La Ilustración tuvo un largo proceso de evolución, se enriqueció en diversas fuentes y es una etapa de la evolución del espíritu humano que reconoce los avances de la ciencia en los campos y métodos de conocimiento. La Ilustración fue una respuesta al oscurantismo religioso, que por cierto no fue monopolio del catolicismo ya que se manifestó también en el extremismo protestante. Una buena parte de los líderes de la Ilustración, convencidos de la decadencia española, consideraban al catolicismo como incompatible con el progreso económico, postura desorbitada pero que reflejaba la supresión imperante de la libre investigación principalmente por la acción de la Inquisición y el aislamiento cultural español. Con algunas excepciones, la corriente principal del pensamiento europeo del siglo XVII, con sus avances en filosofía, matemáticas y ciencias naturales, había pasado de largo en España. En el siglo XVIII y frente al nuevo mundo del capitalismo y la ciencia, España se mantuvo aristocrática e introspectiva, sin tener en cuenta los cambios que se estaban produciendo en el mundo que la rodeaba.
Si hubo un ánimo y esfuerzo reformista en relación a sus dominios hispanoamericanos, esto sucede al ascenso de la dinastía borbónica en el siglo XVIII, mostrándose un mayor cuidado en la selección y nombramientos de altos funcionarios y una drástica reorganización política que atendió a la conveniencia geográfica y la eficiencia administrativa –al crearse el virreinato de Nueva Granada en 1717, por ejemplo– y que notablemente subsistieron a la lucha independentista. No obstante, la corrupción, desorden y desidia en la administración de los dominios persistió, tal como observaron en 1749 Jorge Juan y Antonio de Ulloa en sus Noticias Secretas de América.

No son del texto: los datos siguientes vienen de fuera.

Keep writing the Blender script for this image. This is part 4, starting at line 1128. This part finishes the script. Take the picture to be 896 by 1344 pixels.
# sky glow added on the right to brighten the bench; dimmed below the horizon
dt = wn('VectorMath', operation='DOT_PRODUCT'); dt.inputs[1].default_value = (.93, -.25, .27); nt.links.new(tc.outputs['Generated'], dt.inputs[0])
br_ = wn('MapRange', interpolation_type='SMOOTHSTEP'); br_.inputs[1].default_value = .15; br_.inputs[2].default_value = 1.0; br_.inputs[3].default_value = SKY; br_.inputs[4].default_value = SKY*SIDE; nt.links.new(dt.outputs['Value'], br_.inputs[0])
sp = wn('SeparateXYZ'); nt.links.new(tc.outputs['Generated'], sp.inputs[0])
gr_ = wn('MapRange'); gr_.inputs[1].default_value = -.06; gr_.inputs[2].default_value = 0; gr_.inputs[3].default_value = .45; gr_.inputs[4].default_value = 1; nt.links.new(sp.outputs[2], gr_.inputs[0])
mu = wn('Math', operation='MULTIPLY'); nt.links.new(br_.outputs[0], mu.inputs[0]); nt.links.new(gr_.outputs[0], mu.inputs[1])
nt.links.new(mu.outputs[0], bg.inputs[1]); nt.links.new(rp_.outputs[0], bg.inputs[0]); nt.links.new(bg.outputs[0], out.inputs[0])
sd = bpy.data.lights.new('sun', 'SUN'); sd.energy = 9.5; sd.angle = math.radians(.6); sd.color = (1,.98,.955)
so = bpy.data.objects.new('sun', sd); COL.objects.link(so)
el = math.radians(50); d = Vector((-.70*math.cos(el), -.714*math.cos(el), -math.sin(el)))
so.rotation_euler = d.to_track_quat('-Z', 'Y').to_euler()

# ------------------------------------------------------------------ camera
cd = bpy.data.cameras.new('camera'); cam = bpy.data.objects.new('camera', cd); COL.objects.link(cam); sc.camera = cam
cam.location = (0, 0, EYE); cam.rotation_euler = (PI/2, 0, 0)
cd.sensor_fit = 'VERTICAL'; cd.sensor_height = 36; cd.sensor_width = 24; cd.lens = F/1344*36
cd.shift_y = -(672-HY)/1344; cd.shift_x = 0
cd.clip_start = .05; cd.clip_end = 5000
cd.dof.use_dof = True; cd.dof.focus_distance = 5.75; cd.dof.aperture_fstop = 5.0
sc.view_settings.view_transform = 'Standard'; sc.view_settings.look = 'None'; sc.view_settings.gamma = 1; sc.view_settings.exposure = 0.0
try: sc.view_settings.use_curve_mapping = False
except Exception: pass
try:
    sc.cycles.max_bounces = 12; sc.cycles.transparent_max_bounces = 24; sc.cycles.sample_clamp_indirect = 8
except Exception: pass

El atraso económico de España afectó directamente a las Indias, ya que la creciente población europea y mestiza de los dominios nunca pudo obtener suficiente mano de obra (i.e. esclavos, lamentablemente) o los productos manufacturados que deseaba de fuentes españolas en cantidad suficiente o a precios competitivos. España tampoco era un mercado muy receptivo para ninguno de sus productos, excepto el oro y la plata. La prosperidad que logró Hispanoamérica fue resultado de sus propios esfuerzos, y gran parte de su comercio marítimo se realizaba con contrabandistas. En vísperas del fenómeno emancipador en 1800, el imperio español tenía una economía mayor y en expansión más rápida que la de España, pero su demanda de manufacturas no fue satisfecha por la industrialización peninsular sino por extranjeros, y especialmente por los británicos.
Las guerras napoleónicas trastornaron al gobierno peninsular, aumentaron la inflación e interrumpieron el comercio de lana; finalmente establecieron a Gran Bretaña en el mercado de manufacturas tanto en España como en sus dominios de ultramar. Los británicos, que dominaban el mar y ya estaban establecidos ilícitamente en el mercado hispanoamericano, eran los únicos que pudieron aprovechar la independencia cuando esta llegó.